Serious questions have to be asked about this Bray performance, suspect in defence and toothless in attack. Wesley Charles had his critics but his replacement Brian McGovern’s displays seem to confirm Roddy Collins's decision to leave him out of a seriously depleted Shamrock Rovers line up. Suspect in his positional play, McGovern always seems to be playing at the edge of his physical resources and his taking out of Dupuy, which injured both players in the dying seconds, spoke more of frustration than commitment and, off the field of play, could have been classed as assault.

Upfront Zayed was always going to be irreplaceable and with his departure goals for Bray will be hard to come by. Too much has been expected of Georgescu, who was playing junior soccer only last season. As for Paul Murphy, there has to be a doubt that he is a striker at all since he shows little ability to create the half chance and less to finish one. Manchester City, with whom he spent three seasons, list him as a midfield or defensive player where he might be more at home when he attains full fitness after returning to the game from long term injury.

The Seagulls will be hoping that UCD, win or lose Tuesday’s League Cup Final with Derry, will be exhausted by the time they return to the Carlisle for Friday’s FAI Cup quarter final. I shouldn’t bank on it. Peter Mahon has the resources and seems to know how to deploy them.

All the same, I wouldn’t bet on the result. Seven days is a long time in soccer and, as George Bernard Shaw once said, you never can tell. There’s no business like show business. Unless it’s association football.

Brian De Salvo

seagulls nest
18/09/2005, 8:09 PM
he seems to have summed up the game pretty well,have to agree with him Mcgovern is useless and was very poor on friday!...possible weak link?

Seagull
18/09/2005, 8:36 PM
he seems to have summed up the game pretty well,have to agree with him Mcgovern is useless and was very poor on friday!...possible weak link?
We got rid of Wes and Eamo and brought in Franco, Kevin O'Brien, McGovern, Paul Murphy.
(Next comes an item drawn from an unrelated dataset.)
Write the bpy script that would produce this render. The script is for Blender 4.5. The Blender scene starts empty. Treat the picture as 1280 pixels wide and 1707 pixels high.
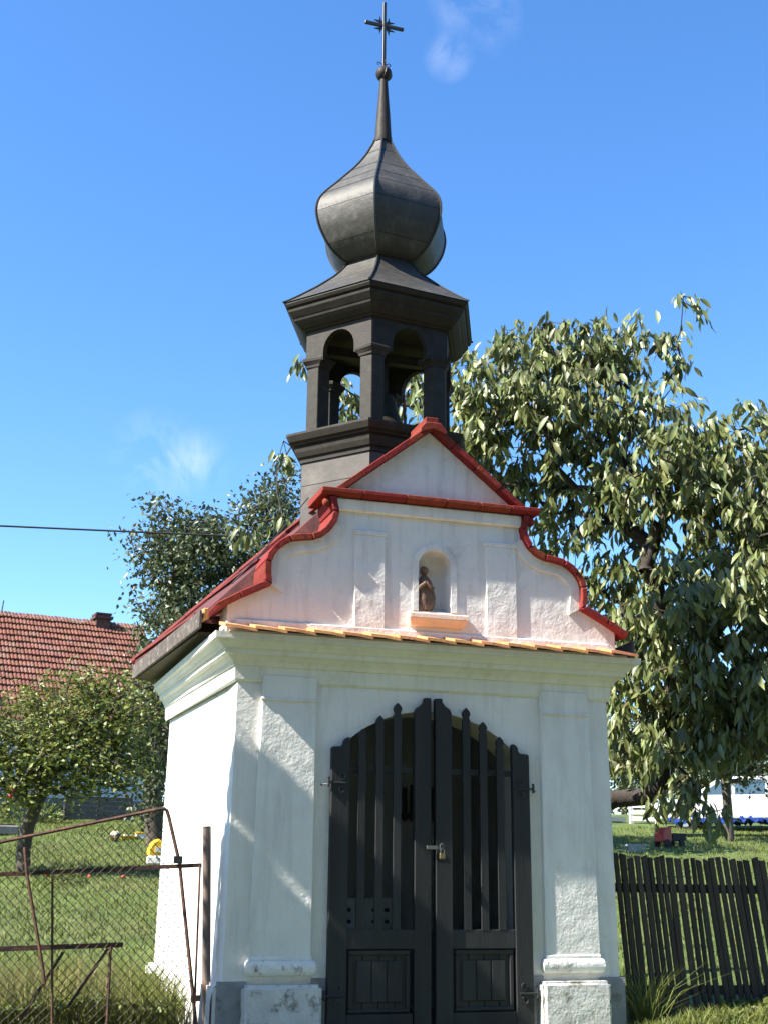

I know which I'd prefer to have. We're likely to finish third from bottom, looking nervously over our shoulders should Harps win one or two more. Hope Devo is back for the cup game as McGuirk has run out of ideas. But with those players...

lowflyingseagul
19/09/2005, 11:24 AM
spot on, bringing on longer for franco when ryaner and mcguinness were on the bench when you 1-0 down was a strange decision to say the least.

Grasshopper 99
20/09/2005, 11:23 AM
It seemed as if, they did not know what to do when they were i down. 1 off the worst matches i have ever seen Bray play.

superfrank
20/09/2005, 4:10 PM
spot on, bringing on longer for franco when ryaner and mcguinness were on the bench when you 1-0 down was a strange decision to say the least.
I think it was to put Longer at left back at move Pip up to left wing where he always does well.

KR's Post
20/09/2005, 4:20 PM
I think it was to put Longer at left back at move Pip up to left wing where he always does well.
It looked like Longer played on the right hand side of midfield, but i may be wrong!!!

superfrank
20/09/2005, 4:29 PM
It looked like Longer played on the right hand side of midfield, but i may be wrong!!!
Maybe he did, I still can't believe he missed that chance towards the end!! I hope Tony doesn't plan on putting him in more often.